Boxing was Lewis' life and his fighters thrived under his tutelage.

In the 1960s and 1970s, he had three fighters ranked among the top 10 in the world: welterweight Vernon Mason, junior middleweight Alvin Anderson and heavyweight Larry Middleton, who fought Joe Bugner, Ron Lyle, Ken Norton and Jerry Quarry.


Vince Pettway took him to the top with a world championship in the '90s and Lewis trained heavyweight champ Hasim "The Rock" Rahman for a time, too.

Over all those years, there was nothing Lewis wouldn't do for his fighters.

He checked their report cards, drove them to fights in his old Ford station wagon, took care of their food bills on the road, delivered food and presents to their needy families at Christmas.

He taught them how to conduct themselves like men.
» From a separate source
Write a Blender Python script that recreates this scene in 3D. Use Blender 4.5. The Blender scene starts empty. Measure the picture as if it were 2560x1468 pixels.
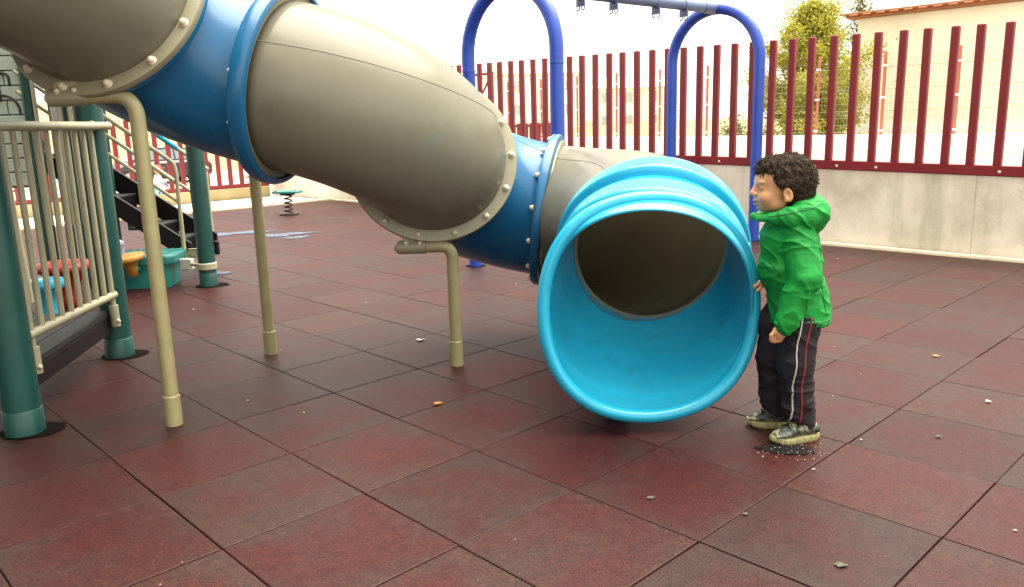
import bpy, bmesh, math, random
import numpy as np
from mathutils import Vector, Matrix, noise as mnoise
from mathutils.bvhtree import BVHTree

random.seed(7)
RNG = np.random.default_rng(11)
scene = bpy.context.scene
COL = scene.collection
R = math.radians

# ---------------------------------------------------------------- camera
CAM_H = 1.2194
PITCH, ROLL = 0.20935, -0.02782
cam_d = bpy.data.cameras.new('camera')
cam = bpy.data.objects.new('camera', cam_d)
COL.objects.link(cam)
cam_d.sensor_width = 36.0
cam_d.lens = 36.0 * 0.78462
cam_d.clip_start = 0.05
cam_d.clip_end = 2000
cp_, sp_ = math.cos(PITCH), math.sin(PITCH)
cr_, sr_ = math.cos(ROLL), math.sin(ROLL)
_f = Vector((0, cp_, -sp_)); _r0 = Vector((1, 0, 0)); _u0 = Vector((0, sp_, cp_))
_r = _r0 * cr_ + _u0 * sr_
_u = _r0 * -sr_ + _u0 * cr_
cam.matrix_world = Matrix(((_r.x, _u.x, -_f.x, 0), (_r.y, _u.y, -_f.y, 0), (_r.z, _u.z, -_f.z, CAM_H), (0, 0, 0, 1)))
scene.camera = cam

# ---------------------------------------------------------------- light: bright overcast day
SUN_EL, SUN_AZ = R(76), R(62)          # azimuth measured from +Y (away from the camera) towards +X
world = bpy.data.worlds.new('World')
scene.world = world
world.use_nodes = True
nt = world.node_tree
nt.nodes.clear()
w_out = nt.nodes.new('ShaderNodeOutputWorld')
w_bg = nt.nodes.new('ShaderNodeBackground')
w_sky = nt.nodes.new('ShaderNodeTexSky')
w_sky.sky_type = 'NISHITA'
w_sky.sun_disc = False
w_sky.sun_elevation = SUN_EL
w_sky.sun_rotation = SUN_AZ
w_sky.air_density = 1.0
w_sky.dust_density = 4.0
w_sky.ozone_density = 1.0
w_hs = nt.nodes.new('ShaderNodeHueSaturation')
w_hs.inputs['Saturation'].default_value = 0.12
w_mix = nt.nodes.new('ShaderNodeMixRGB')
w_mix.inputs[0].default_value = 0.55
w_mix.inputs[2].default_value = (8.6, 7.8, 6.5, 1)     # the even cloud layer
nt.links.new(w_sky.outputs[0], w_hs.inputs['Color'])
nt.links.new(w_hs.outputs[0], w_mix.inputs[1])
nt.links.new(w_mix.outputs[0], w_bg.inputs[0])
w_bg.inputs[1].default_value = 0.050
nt.links.new(w_bg.outputs[0], w_out.inputs[0])

sun_d = bpy.data.lights.new('sun', 'SUN')
sun = bpy.data.objects.new('sun', sun_d)
COL.objects.link(sun)
sun_d.energy = 1.5
sun_d.angle = R(70)
sun_d.color = (1.0, 0.92, 0.78)
_sd = Vector((math.sin(SUN_AZ) * math.cos(SUN_EL), math.cos(SUN_AZ) * math.cos(SUN_EL), math.sin(SUN_EL)))
sun.rotation_euler = _sd.to_track_quat('Z', 'Y').to_euler()
sun.location = (4, 6, 20)

vs = scene.view_settings
vs.view_transform = 'Standard'
vs.look = 'None'
vs.exposure = 2.9
vs.gamma = 1.0
vs.use_curve_mapping = False

# ---------------------------------------------------------------- helpers
WM = {}

def lin(c):
    return tuple(((v / 12.92) if v <= 0.04045 else ((v + 0.055) / 1.055) ** 2.4) for v in (x / 255.0 for x in c))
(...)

And even though women were banned from his gym for being too distracting — a boxer could get his head knocked off in the ring checking out a pretty girl — he urged his fighters to be faithful to their wives and girlfriends and treat them well.

Pettway recalls driving up to Atlantic City with Lewis to watch the Mike Tyson-Michael Spinks fight in 1988, shortly after Pettway had become engaged to be married.

Tyson knocked out Spinks in 91 seconds — the round-card girl was still putting on her lipstick when Spinks thudded to the canvas.


Moments later, Lewis and Pettway were riding in a hotel elevator when an attractive young woman looked at Pettway, smiled and said: "You must be a boxer. Can I have your autograph?"

Pettway signed for her. Suddenly, Mr. Mack reached over and grabbed the paper from the woman's hands and studied it.

"He would check autographs to make sure I wasn't getting phone numbers or giving out my phone number," Pettway recalled with a laugh. "He wanted to keep us on the right path."

But no matter how hard he tried, Mack Lewis couldn't keep everyone on that path.

He couldn't save Reggie Gross, for one. Gross was a promising young heavyweight who got mixed up with a drug gang in the late '80s and was convicted of three brutal street killings. He was sentenced to two consecutive life sentences and sent off to prison, where he remains to this day.

They say a little piece of Lewis' great heart seemed to wither the day they locked up Gross. Then he went back to working with his fighters with an even greater sense of urgency.


Wednesday I went over to the gym on North Bond Street, the new place he moved into after shuttering the old joint in 2002. A faded blue sign over the front entrance read: "No drugs. No drinking. No smoking. No cursing."

The place was empty — fighters wouldn't begin drifting in until late afternoon. But in the eerie quiet, in the fight posters that lined the wall and the discarded mouthpiece on a table and the heavy bag swaying gently from the ceiling, Mack Lewis' presence could still be felt.

Vince Pettway will be running the place now. But the mission remains the same: helping kids through boxing. Maybe the need is even greater than before.

"We want to keep Mr. Mack's legacy alive," Pettway said, "and do everything he did."

Everything Mack Lewis did? That'll be a hard one to pull off.